The House Finance Committee voted to report House Bill 2300, sending the measure to the full House after a 23-3 roll-call vote. The bill would authorize the Department of Revenue to require certain businesses with significant delinquent sales tax liabilities to use an authorized real-time sales-and-use tax remittance service.
Shannon Snell, the committee's senior research analyst, told members the requirement would apply to taxpayers meeting one of two criteria: a delinquent sales-tax balance greater than $5,000 with a lien in place, or three consecutive unfiled returns. Snell said the department would cover software costs for the first year; after that, the taxpayer would be responsible but could continue using the software voluntarily.
Chair Greiner said he supported moving the bill forward but asked the department and sponsor to place guardrails around implementation. "I just wanna be sure there's guardrails placed in the legislation for the playing community and for maybe some others," the chair said, noting concerns raised by the NFIB and by small, elderly and Amish proprietors who may lack computers.
Representative Gaydos urged a no vote, calling the proposal "sort of like a business ankle bracelet" and objecting to shifting software costs onto businesses after the initial year. "At this time, I would be a no because I think that there's just too many things that are wrong with it," Gaydos said.
Sponsor Representative Cepeda Freitas described discovering the software as a small business owner and said the tool helped her avoid mounting interest and penalties. "By the time I added up all the interest and penalty that I was charged by the Department of Revenue, I mean, I was owing I think I paid, like, over 40% of what I originally owed," Cepeda Freitas said, arguing the requirement would help delinquent businesses get back on track.
Committee members pressed for clarity that the bill grants the Department of Revenue authority to require the software but does not create a blanket statewide mandate that the department must apply in every delinquent case. The clerk clarified that the bill includes the statutory criteria and allows the department to consider circumstances—such as an elderly woodworker without a computer—when deciding whether to require software.

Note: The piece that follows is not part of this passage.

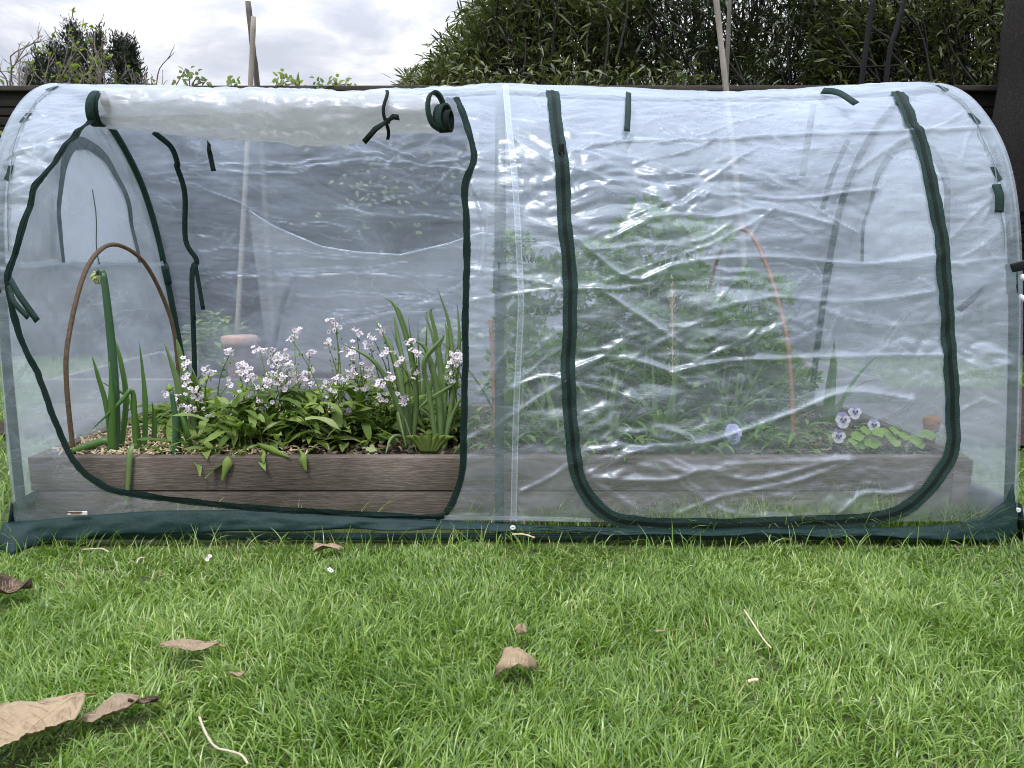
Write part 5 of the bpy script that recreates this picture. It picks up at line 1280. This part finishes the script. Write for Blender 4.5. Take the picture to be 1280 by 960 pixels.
# low hedge clippings tops just above the fence
tips = []
for k in range(160):
    px = R.uniform(560, 880); p = PY(px, R.uniform(86, 112), R.uniform(5.12, 5.4)); tips.append((p.x, p.y, p.z))
whorl_shrub('clipped low hedge top showing just over the fence in the middle', (.4, 5.25), .3, tips, 'oleander', 'narrow leaved shrubs beyond the fence', per=9, Lr=(.05, .10), Wr=(.014, .024))

# dark conifer at the left
t = thing('conifer_tree', 'dark ragged conifer beyond the fence at the left', 'tree', (-4.75, 8.2, 0)); sm = MB(); Ps = []; Ds = []
for (px, py, wd) in ((92, 28, 90), (124, 44, 80), (148, 52, 60), (164, 58, 44), (70, 56, 90), (52, 74, 80), (36, 90, 40), (108, 60, 120)):
    top = PY(px, py, 8.2+R.uniform(-.3, .3)); base = Vector((top.x*.5-4.75*.5, 8.2, .2)); P = crv([base, base.lerp(top, .5), top], 10); sm.tube(P, list(np.linspace(.05, .006, len(P))), 6)
    for k in range(130):
        f = R.uniform(.0, 1); zz = top.z-f*1.5; rad = wd/FPX*8.2*.5*(.10+f**.7*.95)*R.uniform(.7, 1.15); a = R.uniform(0, 6.28); c = Vector((top.x+math.cos(a)*rad*R.random()**.5, top.y+math.sin(a)*rad*R.random()**.5, zz+R.gauss(0, .03)))
        out_ = Vector((c.x-top.x, c.y-top.y, .12+R.uniform(-.05, .12))); out_ = out_.normalized() if out_.length > .01 else Vector((0, 0, 1))
        sm.tube([Vector((top.x, top.y, zz-.08)), c], [.006, .003], 4, cap=False)
        for q in range(44):
            p = c+out_*R.uniform(-.10, .07)+Vector((R.gauss(0, .028), R.gauss(0, .028), R.gauss(0, .02))); d = (out_+Vector((R.gauss(0, .6), R.gauss(0, .6), R.gauss(.2, .5)))).normalized(); Ps.append(p[:]); Ds.append(d[:])
Ps = np.array(Ps); Ds = np.array(Ds); n = len(Ps); V, F3 = leaves_np(Ps, Ds, RN.normal(0, 1, (n, 3)), RN.uniform(.03, .07, n), RN.uniform(.006, .014, n), RN.uniform(0, .2, n))
sm.build('trunk', M['bark'], t); np_mesh('crown', V, F3, M['conifer'], t)
# bare twiggy shrubs
def twiggy(label, roots, Yc, grp='bare twiggy shrubs above the fence at the left', depth=3, leafp=.5):
    t = thing('twiggy_shrub', label, 'shrub', (PY(roots[0][0], 112, Yc).x, Yc, 0), grp); sm = MB(); lf = MB()
    def grow(p, d, ln, r, lev):
        P = [p]; n = 5
        for k in range(n):
            d = (d+Vector((R.gauss(0, .13), R.gauss(0, .13), R.gauss(.03, .09)))).normalized(); P.append(P[-1]+d*ln/n)
        sm.tube(P, list(np.linspace(r, r*.55, n+1)), 5, cap=False)
        if lev > 0:
            for k in range(R.randint(2, 4)):
                i = R.randint(1, n); a = R.uniform(0, 6.28); dd = (d+Vector((math.cos(a)*.8, math.sin(a)*.5, R.uniform(-.2, .5)))).normalized(); grow(P[i], dd, ln*R.uniform(.35, .65), r*.6, lev-1)
        if R.random() < leafp:
            for k in range(R.randint(2, 5)):
                a = R.uniform(0, 6.28); lf.leaf(P[-1]+Vector((R.gauss(0, .01), R.gauss(0, .01), R.gauss(0, .01))), Vector((math.cos(a), -.4, R.uniform(0, 1))), Vector((0, 0, 1)), R.uniform(.02, .055), R.uniform(.012, .026), n=3, fold=.3, bend=.4)
    for px, ty in roots:
        b = PY(px, 150, Yc+R.uniform(-.2, .2)); top = PY(px+R.uniform(-12, 12), ty, Yc); b0 = Vector((b.x, b.y, .0)); sm.tube([b0, b], [.014, .010], 6, cap=False)
        grow(b, (top-b).normalized(), (top-b).length*.8, .008, depth)
    sm.build('stems', M['twig'], t); lf.build('leaves', M['freshleaf'], t)
twiggy('tangle of bare pale twigs with lime buds in front of the dark conifer', [(70, 60), (85, 75), (100, 50), (118, 62), (135, 75), (60, 80), (150, 80), (108, 85), (80, 90), (92, 66), (126, 70)], 5.7, leafp=.4, depth=2)
twiggy('sparse bare twigs against the sky at the far left edge', [(5, 50), (22, 48), (38, 60), (-10, 60), (14, 85)], 5.8, leafp=.08)
twiggy('low bare twigs over the fence right of the conifer', [(165, 85), (180, 78), (200, 82), (212, 96), (190, 98)], 5.6, leafp=.15, depth=2)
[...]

The committee called the bill up (printer's no. 3035) and, following the roll call, the clerk announced the results: yeas 23, nays 3. The bill was reported from the House Finance Committee.
What happens next: HB 2300 will be scheduled for consideration by the full House according to the chamber's calendar procedures; the committee record indicates members expect continued discussions with the Department of Revenue and stakeholders about implementation details and protections for small or nontraditional businesses.